Required work:
The exercise asks for every line of the data to be reproduced exactly.

■ ■ ■ ■ ■

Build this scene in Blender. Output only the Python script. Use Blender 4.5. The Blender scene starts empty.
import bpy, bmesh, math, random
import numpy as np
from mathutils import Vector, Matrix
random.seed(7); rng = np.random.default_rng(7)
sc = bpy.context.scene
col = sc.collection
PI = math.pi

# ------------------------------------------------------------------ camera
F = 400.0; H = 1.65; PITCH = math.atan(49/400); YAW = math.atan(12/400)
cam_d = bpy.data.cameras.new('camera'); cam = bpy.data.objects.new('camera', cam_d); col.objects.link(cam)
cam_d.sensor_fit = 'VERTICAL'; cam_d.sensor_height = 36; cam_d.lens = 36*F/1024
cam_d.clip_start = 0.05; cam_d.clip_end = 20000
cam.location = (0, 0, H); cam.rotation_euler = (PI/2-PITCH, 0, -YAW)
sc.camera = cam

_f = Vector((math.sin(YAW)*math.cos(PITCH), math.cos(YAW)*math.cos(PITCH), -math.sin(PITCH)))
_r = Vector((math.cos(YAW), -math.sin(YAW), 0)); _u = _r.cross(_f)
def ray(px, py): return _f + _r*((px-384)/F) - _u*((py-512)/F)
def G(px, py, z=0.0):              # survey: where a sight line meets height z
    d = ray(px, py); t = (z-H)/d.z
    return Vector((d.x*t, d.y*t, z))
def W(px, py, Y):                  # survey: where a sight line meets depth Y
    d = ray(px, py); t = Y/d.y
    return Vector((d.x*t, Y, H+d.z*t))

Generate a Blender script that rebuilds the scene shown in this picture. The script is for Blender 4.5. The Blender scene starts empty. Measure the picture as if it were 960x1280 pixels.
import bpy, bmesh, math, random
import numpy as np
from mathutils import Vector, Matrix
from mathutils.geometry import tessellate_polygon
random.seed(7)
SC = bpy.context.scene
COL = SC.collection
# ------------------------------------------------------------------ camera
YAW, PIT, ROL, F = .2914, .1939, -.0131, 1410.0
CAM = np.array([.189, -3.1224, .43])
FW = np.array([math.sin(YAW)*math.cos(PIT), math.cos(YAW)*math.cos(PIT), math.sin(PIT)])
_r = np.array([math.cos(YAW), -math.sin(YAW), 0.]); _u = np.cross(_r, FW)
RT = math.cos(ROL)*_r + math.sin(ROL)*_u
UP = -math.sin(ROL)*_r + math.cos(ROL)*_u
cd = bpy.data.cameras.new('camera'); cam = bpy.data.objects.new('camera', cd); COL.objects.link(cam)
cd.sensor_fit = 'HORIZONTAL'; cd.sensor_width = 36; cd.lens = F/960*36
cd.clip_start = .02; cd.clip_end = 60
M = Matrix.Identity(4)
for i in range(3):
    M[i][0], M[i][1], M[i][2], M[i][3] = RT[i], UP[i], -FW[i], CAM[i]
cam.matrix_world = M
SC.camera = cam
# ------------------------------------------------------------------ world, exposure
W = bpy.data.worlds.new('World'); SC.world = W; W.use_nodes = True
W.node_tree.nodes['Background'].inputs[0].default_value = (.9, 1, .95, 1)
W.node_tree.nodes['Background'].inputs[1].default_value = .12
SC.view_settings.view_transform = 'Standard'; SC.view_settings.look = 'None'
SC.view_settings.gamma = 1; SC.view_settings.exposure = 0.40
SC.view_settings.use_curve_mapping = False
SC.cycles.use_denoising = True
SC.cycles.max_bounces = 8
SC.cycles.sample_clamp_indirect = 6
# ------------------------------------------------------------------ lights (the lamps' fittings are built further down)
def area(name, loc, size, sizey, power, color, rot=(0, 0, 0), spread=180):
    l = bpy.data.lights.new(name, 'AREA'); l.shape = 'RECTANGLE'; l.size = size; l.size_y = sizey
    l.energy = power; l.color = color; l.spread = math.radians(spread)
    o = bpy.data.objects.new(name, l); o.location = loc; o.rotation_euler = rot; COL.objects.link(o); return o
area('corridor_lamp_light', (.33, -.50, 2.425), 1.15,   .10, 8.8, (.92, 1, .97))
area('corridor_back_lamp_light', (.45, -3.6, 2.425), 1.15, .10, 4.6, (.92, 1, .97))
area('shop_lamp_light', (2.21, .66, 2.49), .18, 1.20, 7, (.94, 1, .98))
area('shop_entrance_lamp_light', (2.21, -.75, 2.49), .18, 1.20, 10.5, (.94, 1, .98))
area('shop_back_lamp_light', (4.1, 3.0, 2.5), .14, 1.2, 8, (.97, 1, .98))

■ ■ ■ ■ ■

Full solution:
Build this scene in Blender. Output only the Python script. Use Blender 4.5. The Blender scene starts empty.
import bpy, bmesh, math, random
import numpy as np
from mathutils import Vector, Matrix
random.seed(7); rng = np.random.default_rng(7)
sc = bpy.context.scene
col = sc.collection
PI = math.pi

# ------------------------------------------------------------------ camera
F = 400.0; H = 1.65; PITCH = math.atan(49/400); YAW = math.atan(12/400)
cam_d = bpy.data.cameras.new('camera'); cam = bpy.data.objects.new('camera', cam_d); col.objects.link(cam)
cam_d.sensor_fit = 'VERTICAL'; cam_d.sensor_height = 36; cam_d.lens = 36*F/1024
cam_d.clip_start = 0.05; cam_d.clip_end = 20000
cam.location = (0, 0, H); cam.rotation_euler = (PI/2-PITCH, 0, -YAW)
sc.camera = cam

_f = Vector((math.sin(YAW)*math.cos(PITCH), math.cos(YAW)*math.cos(PITCH), -math.sin(PITCH)))
_r = Vector((math.cos(YAW), -math.sin(YAW), 0)); _u = _r.cross(_f)
def ray(px, py): return _f + _r*((px-384)/F) - _u*((py-512)/F)
def G(px, py, z=0.0):              # survey: where a sight line meets height z
    d = ray(px, py); t = (z-H)/d.z
    return Vector((d.x*t, d.y*t, z))
def W(px, py, Y):                  # survey: where a sight line meets depth Y
    d = ray(px, py); t = Y/d.y
    return Vector((d.x*t, Y, H+d.z*t))

Generate a Blender script that rebuilds the scene shown in this picture. The script is for Blender 4.5. The Blender scene starts empty. Measure the picture as if it were 960x1280 pixels.
import bpy, bmesh, math, random
import numpy as np
from mathutils import Vector, Matrix
from mathutils.geometry import tessellate_polygon
random.seed(7)
SC = bpy.context.scene
COL = SC.collection
# ------------------------------------------------------------------ camera
YAW, PIT, ROL, F = .2914, .1939, -.0131, 1410.0
CAM = np.array([.189, -3.1224, .43])
FW = np.array([math.sin(YAW)*math.cos(PIT), math.cos(YAW)*math.cos(PIT), math.sin(PIT)])
_r = np.array([math.cos(YAW), -math.sin(YAW), 0.]); _u = np.cross(_r, FW)
RT = math.cos(ROL)*_r + math.sin(ROL)*_u
UP = -math.sin(ROL)*_r + math.cos(ROL)*_u
cd = bpy.data.cameras.new('camera'); cam = bpy.data.objects.new('camera', cd); COL.objects.link(cam)
cd.sensor_fit = 'HORIZONTAL'; cd.sensor_width = 36; cd.lens = F/960*36
cd.clip_start = .02; cd.clip_end = 60
M = Matrix.Identity(4)
for i in range(3):
    M[i][0], M[i][1], M[i][2], M[i][3] = RT[i], UP[i], -FW[i], CAM[i]
cam.matrix_world = M
SC.camera = cam
# ------------------------------------------------------------------ world, exposure
W = bpy.data.worlds.new('World'); SC.world = W; W.use_nodes = True
W.node_tree.nodes['Background'].inputs[0].default_value = (.9, 1, .95, 1)
W.node_tree.nodes['Background'].inputs[1].default_value = .12
SC.view_settings.view_transform = 'Standard'; SC.view_settings.look = 'None'
SC.view_settings.gamma = 1; SC.view_settings.exposure = 0.40
SC.view_settings.use_curve_mapping = False
SC.cycles.use_denoising = True
SC.cycles.max_bounces = 8
SC.cycles.sample_clamp_indirect = 6
# ------------------------------------------------------------------ lights (the lamps' fittings are built further down)
def area(name, loc, size, sizey, power, color, rot=(0, 0, 0), spread=180):
    l = bpy.data.lights.new(name, 'AREA'); l.shape = 'RECTANGLE'; l.size = size; l.size_y = sizey
    l.energy = power; l.color = color; l.spread = math.radians(spread)
    o = bpy.data.objects.new(name, l); o.location = loc; o.rotation_euler = rot; COL.objects.link(o); return o
area('corridor_lamp_light', (.33, -.50, 2.425), 1.15,   .10, 8.8, (.92, 1, .97))
area('corridor_back_lamp_light', (.45, -3.6, 2.425), 1.15, .10, 4.6, (.92, 1, .97))
area('shop_lamp_light', (2.21, .66, 2.49), .18, 1.20, 7, (.94, 1, .98))
area('shop_entrance_lamp_light', (2.21, -.75, 2.49), .18, 1.20, 10.5, (.94, 1, .98))
area('shop_back_lamp_light', (4.1, 3.0, 2.5), .14, 1.2, 8, (.97, 1, .98))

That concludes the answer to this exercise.